The goal is ridiculous.
If anything, it should be sorted by the "best addresses first". Today
the best addresses are IPv4. There is no dynamic method to determine
"best", but measurements all over the world show that IPv4 is better
in every respect.
Change that, then we can talk.
...
Apply these kinds of changes to your entire production network,
and report back in 6 months if you are still running them.
You're right for almost all residential customers today and most
business customers of incumbent providers.
However, based on available evidence, IPv4 is not better than IPv6 in
every respect for everyone.
My IPv6 transit is free, and runs at 1Gbit/sec. (Thank you, Hurricane
Electric. Yes, I know this will change someday.) My IPv4 transit is
definitely not free, and runs at 100Mbit/sec.
I have a /48 of IPv6 addresses, whereas I have only a /24 of IPv4
addresses. Both address blocks cost the same amount; the $/IP ratio is
clear.
IPv6 is clearly better for me, because I've taken steps to obtain
native IPv6 transport. That fact skews my results.
My own measurements show that for many services, Amazon's cloud being a
notable example, native IPv6 provides noticeably lower latency than
IPv4 - even when taking the same AS path. IPv4 routes tend to have
higher hop-counts than the corresponding IPv6 routes.
Using cpercival's tarsnap service as a test endpoint: from my
workstation, the IPv4 route is 15 hops long and exhibits RTT in the
54msec range, whereas the IPv6 route is 9 hops long and 33msec.
Google's public DNS servers are 13 [v4] vs. 11 [v6] hops and identical
latency (32msec).
Akamai is 8 [v4] vs. 6 [v6] hops, and nearly-identical latency, once I
get past the local cache.
My data (not just these two examples) shows native IPv6 having a
noticeable performance advantage over IPv4. (It's not because of the
1Gb/100Mb links, either; my workstation is at the far end of a 20Mbit
radio link from my routers.)
In every case I can find, IPv6 is now at least as good as IPv4, and is
often "better in every respect".
That conclusion does still flip 180 degrees around, for obvious
reasons, when the only IPv6 connectivity is through a tunnel.
I've been fully[*] dual-stacked for almost a year, and well over a year
since I started preferring my IPv6 tunnel wherever possible. The
redundant OpenBSD-based BGP routers were installed October 26th 2013
and were routing IPv6 shortly thereafter. The topology has changed
several times over that period of time, and the addition of IPv6 has
not created problems for me any more significant than IPv4 has.

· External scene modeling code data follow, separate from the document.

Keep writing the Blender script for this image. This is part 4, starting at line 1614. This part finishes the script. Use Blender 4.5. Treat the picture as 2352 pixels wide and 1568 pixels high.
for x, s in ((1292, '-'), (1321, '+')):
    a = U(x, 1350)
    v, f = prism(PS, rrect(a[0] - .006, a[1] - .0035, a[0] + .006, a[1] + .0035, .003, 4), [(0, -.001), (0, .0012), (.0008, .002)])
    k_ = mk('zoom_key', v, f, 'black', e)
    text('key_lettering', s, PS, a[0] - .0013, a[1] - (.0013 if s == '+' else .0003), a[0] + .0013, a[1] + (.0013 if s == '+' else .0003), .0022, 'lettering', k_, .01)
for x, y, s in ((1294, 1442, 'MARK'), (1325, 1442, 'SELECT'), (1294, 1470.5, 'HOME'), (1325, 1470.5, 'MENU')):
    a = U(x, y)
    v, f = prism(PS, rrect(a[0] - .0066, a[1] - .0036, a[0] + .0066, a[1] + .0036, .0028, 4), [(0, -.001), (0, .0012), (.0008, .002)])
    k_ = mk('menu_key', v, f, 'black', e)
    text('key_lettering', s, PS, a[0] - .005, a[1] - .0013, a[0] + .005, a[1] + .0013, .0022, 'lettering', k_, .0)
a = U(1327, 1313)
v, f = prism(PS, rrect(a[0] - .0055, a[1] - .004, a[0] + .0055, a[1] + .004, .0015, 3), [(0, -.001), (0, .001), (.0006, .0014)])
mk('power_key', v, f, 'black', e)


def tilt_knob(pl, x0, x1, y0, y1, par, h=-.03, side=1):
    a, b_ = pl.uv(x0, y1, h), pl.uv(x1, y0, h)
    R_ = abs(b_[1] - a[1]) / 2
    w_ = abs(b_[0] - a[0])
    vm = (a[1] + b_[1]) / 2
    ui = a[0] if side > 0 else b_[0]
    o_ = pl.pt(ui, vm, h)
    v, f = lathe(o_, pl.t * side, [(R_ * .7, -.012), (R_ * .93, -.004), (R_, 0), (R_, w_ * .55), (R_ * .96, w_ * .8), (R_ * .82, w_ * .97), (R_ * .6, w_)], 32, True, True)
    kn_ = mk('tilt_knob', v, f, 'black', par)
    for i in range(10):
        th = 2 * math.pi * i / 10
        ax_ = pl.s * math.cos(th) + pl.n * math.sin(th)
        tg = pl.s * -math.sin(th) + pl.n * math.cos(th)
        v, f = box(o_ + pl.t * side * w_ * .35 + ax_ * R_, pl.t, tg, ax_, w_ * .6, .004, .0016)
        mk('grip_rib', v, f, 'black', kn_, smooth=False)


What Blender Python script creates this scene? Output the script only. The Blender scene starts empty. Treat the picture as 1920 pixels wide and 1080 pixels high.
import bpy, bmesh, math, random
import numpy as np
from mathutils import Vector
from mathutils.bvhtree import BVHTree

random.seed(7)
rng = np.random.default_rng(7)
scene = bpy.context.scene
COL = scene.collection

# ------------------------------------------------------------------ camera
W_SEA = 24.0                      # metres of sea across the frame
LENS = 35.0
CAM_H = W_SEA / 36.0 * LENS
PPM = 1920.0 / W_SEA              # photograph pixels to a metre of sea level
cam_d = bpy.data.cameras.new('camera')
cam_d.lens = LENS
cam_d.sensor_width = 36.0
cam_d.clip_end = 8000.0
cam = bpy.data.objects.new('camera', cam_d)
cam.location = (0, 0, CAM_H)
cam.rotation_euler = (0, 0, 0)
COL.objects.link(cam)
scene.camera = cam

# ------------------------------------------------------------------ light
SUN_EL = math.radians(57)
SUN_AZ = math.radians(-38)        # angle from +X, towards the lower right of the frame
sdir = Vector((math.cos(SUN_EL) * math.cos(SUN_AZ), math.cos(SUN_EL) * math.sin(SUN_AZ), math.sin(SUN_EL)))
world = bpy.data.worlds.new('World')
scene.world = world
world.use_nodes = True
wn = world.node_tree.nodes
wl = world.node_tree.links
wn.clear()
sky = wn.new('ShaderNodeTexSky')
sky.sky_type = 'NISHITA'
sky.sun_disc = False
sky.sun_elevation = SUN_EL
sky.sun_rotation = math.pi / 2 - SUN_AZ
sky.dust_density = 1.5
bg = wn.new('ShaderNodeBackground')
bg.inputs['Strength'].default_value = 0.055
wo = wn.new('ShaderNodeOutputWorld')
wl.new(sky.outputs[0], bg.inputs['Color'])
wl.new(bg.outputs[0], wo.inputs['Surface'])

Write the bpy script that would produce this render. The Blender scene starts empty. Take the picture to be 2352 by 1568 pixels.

(Renumbering is exactly as much a PITA in v6 as v4, despite what some
optimists still claim.)
Yes, I have had to choose software that supports IPv6, but that's not
difficult nowadays... the lack of DHCPv6 in base OpenBSD is the only
major gap that I've had trouble filling.
Overall, OpenBSD supports IPv6 extremely well, more than well enough to
run my network, which is why I don't understand the determination to
passive-agressively not endorse it. I don't know anyone who seriously
believes, by this point, that IPv6 is not going to take over
eventually. Yes, the entire industry is doomed to repeat its mistakes,
that's blazingly obvious. Yes, IPv6 has some serious flaws, and as a
protocol suite, it sucks rocks in many ways. Does that mean you have
to actively resist fostering IPv6 adoption? OpenBSD is already the
only free OS that handles IPv6 fragmentation "correctly"... and it
certainly wouldn't be the first OS to prefer IPv6. (That would
actually be Windows Vista, I believe. OK, that's not a glowing
endorsement...)
[*] except for one software management console that doesn't support
IPv6 at all. My printers, my WiFi APs, even my CEPH cluster are all
IPv6-native. The worst network-stack stupidity I've seen so far was on
the WiFi AP, and it only affected IPv4.